=== Data provided ===

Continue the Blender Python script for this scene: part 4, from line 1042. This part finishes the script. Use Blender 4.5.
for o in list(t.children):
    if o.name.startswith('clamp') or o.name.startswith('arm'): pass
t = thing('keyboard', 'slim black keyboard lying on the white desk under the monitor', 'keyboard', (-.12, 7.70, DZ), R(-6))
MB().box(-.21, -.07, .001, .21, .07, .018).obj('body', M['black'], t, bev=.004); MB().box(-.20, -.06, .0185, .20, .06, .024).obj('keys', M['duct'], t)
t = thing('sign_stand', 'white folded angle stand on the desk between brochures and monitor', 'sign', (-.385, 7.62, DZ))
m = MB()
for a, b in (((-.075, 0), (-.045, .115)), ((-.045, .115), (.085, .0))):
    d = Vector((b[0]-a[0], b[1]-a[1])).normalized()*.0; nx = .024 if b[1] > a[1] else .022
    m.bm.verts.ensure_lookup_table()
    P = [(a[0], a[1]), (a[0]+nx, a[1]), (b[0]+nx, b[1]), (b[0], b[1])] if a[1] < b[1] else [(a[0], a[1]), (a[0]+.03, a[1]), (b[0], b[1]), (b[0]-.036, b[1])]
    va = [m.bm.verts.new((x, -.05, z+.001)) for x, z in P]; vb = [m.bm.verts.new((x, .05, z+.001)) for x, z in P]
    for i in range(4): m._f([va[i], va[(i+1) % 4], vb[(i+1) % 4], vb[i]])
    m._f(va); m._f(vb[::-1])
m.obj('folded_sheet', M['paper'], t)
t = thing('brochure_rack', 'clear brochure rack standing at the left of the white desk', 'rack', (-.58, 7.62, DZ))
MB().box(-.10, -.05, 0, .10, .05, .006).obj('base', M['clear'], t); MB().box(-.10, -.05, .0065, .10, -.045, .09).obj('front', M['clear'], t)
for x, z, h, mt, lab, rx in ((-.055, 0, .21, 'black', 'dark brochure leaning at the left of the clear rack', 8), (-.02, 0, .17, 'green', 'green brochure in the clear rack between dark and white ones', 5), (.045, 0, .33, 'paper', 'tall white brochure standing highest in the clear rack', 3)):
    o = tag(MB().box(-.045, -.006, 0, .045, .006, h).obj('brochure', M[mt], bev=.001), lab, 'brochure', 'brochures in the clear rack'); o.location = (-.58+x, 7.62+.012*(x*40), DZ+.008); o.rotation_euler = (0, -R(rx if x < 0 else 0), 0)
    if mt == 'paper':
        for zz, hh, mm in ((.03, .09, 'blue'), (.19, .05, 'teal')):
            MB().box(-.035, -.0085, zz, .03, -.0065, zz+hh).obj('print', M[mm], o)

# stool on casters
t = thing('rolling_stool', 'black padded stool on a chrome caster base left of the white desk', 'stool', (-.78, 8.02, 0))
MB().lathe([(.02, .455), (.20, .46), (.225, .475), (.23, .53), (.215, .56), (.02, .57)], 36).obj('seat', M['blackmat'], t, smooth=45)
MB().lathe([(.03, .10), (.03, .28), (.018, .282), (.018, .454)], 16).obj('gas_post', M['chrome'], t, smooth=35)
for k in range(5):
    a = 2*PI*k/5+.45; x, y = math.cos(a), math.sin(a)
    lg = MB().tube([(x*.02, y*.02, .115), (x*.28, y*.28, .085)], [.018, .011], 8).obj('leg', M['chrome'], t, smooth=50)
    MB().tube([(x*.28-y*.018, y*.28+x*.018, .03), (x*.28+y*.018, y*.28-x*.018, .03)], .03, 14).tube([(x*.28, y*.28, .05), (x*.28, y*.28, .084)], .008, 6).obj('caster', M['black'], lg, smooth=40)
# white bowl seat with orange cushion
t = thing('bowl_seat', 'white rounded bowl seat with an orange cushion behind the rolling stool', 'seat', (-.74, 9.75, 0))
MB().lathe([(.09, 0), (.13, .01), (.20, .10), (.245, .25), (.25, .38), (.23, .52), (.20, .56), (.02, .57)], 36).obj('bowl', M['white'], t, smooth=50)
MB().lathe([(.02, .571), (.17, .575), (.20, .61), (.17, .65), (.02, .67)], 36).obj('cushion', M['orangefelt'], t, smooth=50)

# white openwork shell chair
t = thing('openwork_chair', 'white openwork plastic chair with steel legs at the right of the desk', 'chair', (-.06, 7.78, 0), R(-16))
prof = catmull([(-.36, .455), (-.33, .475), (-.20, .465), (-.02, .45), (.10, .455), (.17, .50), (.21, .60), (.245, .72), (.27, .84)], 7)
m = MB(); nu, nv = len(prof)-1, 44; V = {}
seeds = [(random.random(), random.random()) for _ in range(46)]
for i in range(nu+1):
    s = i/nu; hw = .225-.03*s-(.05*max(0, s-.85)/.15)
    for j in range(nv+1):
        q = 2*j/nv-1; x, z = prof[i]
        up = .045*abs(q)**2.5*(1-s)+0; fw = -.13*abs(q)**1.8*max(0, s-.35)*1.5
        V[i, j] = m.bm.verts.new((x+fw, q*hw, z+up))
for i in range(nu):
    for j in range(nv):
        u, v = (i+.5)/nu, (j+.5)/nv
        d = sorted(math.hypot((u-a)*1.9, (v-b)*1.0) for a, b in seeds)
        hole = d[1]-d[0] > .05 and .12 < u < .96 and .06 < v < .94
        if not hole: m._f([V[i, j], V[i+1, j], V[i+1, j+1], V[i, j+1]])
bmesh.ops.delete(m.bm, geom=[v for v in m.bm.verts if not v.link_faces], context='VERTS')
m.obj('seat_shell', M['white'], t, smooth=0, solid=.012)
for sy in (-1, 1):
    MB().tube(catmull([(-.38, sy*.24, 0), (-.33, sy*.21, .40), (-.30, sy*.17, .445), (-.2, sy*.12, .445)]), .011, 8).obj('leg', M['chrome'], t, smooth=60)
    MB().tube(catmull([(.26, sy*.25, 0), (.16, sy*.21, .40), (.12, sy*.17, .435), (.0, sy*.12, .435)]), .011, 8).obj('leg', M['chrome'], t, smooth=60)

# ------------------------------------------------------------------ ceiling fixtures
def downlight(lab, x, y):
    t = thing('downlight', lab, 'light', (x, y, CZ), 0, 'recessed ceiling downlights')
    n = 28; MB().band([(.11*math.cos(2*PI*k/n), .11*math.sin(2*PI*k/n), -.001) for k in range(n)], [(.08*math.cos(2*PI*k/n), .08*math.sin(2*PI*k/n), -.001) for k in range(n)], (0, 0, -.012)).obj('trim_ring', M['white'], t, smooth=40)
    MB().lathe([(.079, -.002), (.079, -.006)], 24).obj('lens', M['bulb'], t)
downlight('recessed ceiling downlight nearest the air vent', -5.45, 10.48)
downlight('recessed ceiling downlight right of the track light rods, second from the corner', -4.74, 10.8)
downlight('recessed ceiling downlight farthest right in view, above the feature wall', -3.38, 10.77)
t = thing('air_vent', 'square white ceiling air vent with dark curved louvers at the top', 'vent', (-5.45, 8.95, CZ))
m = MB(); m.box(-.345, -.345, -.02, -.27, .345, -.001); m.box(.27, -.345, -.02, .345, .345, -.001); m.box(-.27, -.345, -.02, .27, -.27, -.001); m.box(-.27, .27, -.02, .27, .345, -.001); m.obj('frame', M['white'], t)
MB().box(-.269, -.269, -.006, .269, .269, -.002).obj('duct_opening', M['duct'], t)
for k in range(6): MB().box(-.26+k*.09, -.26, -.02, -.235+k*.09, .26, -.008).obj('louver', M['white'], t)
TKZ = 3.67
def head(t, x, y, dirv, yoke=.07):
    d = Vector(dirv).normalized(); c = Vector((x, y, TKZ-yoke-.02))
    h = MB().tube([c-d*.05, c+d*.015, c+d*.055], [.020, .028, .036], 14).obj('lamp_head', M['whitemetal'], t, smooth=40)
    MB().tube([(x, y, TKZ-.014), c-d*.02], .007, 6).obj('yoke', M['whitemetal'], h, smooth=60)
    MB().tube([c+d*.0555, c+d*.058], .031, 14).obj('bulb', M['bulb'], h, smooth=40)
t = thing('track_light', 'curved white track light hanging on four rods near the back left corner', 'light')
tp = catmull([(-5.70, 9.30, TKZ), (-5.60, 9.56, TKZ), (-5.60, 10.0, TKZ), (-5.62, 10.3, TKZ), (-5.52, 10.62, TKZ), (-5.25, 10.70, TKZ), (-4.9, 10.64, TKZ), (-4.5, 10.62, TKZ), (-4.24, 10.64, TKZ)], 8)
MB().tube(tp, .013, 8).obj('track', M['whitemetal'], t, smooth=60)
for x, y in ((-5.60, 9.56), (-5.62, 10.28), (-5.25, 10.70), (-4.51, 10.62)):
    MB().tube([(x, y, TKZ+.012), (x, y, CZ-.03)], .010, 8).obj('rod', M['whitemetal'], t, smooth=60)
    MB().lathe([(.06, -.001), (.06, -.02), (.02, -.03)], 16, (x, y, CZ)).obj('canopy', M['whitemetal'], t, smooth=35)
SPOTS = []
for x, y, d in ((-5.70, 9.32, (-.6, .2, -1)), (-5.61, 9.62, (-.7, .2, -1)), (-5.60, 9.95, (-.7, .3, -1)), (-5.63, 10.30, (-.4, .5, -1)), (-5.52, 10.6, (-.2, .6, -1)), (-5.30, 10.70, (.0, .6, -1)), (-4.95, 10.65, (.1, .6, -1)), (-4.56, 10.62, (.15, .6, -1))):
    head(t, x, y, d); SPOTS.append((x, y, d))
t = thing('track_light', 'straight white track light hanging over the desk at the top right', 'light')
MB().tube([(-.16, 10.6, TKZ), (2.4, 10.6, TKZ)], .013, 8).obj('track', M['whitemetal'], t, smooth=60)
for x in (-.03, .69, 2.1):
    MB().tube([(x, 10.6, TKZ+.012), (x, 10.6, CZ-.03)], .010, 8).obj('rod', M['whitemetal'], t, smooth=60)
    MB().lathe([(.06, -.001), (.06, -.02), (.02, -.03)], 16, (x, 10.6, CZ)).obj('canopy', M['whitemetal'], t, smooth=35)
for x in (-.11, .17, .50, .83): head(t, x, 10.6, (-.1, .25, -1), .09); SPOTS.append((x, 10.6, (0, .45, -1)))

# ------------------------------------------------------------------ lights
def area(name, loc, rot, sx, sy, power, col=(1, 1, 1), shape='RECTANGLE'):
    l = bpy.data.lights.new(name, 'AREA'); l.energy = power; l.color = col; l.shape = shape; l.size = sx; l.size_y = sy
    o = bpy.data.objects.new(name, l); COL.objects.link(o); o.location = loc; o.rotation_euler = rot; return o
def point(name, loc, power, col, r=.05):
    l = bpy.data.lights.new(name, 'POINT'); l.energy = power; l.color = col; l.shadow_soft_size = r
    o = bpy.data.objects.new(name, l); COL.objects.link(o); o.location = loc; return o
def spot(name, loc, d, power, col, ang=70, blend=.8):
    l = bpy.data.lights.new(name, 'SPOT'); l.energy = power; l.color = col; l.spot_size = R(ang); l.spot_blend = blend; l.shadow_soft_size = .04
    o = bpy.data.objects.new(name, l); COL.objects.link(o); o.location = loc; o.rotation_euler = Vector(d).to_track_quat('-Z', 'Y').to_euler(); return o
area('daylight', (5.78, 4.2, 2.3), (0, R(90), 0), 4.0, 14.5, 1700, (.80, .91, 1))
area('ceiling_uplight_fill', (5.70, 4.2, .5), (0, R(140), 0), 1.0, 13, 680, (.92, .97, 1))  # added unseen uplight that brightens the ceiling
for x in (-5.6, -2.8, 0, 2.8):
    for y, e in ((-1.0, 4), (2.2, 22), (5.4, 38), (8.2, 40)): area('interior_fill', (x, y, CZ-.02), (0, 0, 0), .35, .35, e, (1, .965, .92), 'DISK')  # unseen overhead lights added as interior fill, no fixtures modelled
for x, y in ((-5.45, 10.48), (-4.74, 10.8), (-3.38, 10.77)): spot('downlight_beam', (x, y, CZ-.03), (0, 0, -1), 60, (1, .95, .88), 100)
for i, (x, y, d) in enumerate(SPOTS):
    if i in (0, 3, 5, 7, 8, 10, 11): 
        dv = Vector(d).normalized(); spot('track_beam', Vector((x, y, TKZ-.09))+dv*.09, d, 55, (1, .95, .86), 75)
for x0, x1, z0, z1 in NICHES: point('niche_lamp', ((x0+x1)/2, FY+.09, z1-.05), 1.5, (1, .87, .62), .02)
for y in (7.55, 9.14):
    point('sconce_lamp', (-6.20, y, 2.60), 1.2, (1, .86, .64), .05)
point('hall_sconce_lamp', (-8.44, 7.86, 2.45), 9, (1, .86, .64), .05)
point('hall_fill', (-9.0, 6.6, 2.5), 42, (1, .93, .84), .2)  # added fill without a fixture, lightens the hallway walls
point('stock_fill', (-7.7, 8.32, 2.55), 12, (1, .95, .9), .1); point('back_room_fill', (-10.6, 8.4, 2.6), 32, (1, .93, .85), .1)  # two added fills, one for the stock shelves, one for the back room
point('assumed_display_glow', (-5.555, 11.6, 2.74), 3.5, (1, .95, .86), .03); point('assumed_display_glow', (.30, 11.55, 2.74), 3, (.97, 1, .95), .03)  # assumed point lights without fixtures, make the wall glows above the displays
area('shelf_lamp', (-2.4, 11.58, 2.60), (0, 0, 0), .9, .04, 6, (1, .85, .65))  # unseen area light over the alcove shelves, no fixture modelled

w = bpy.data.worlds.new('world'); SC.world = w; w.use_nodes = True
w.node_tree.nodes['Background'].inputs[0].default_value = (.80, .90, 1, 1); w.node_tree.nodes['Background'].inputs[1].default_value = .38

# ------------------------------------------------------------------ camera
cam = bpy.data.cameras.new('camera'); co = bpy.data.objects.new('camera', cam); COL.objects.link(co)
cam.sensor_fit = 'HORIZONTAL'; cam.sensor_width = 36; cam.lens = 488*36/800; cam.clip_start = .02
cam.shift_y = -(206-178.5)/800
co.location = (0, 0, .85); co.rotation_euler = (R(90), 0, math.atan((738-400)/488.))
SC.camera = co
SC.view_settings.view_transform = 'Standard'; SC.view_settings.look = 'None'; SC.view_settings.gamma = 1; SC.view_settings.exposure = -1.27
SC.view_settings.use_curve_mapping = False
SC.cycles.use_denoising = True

===

**What you need to do**:
Using the listing above, return all lines where the word "from" occurs.

**Result of this task**:
Continue the Blender Python script for this scene: part 4, from line 1042. This part finishes the script. Use Blender 4.5.
downlight('recessed ceiling downlight right of the track light rods, second from the corner', -4.74, 10.8)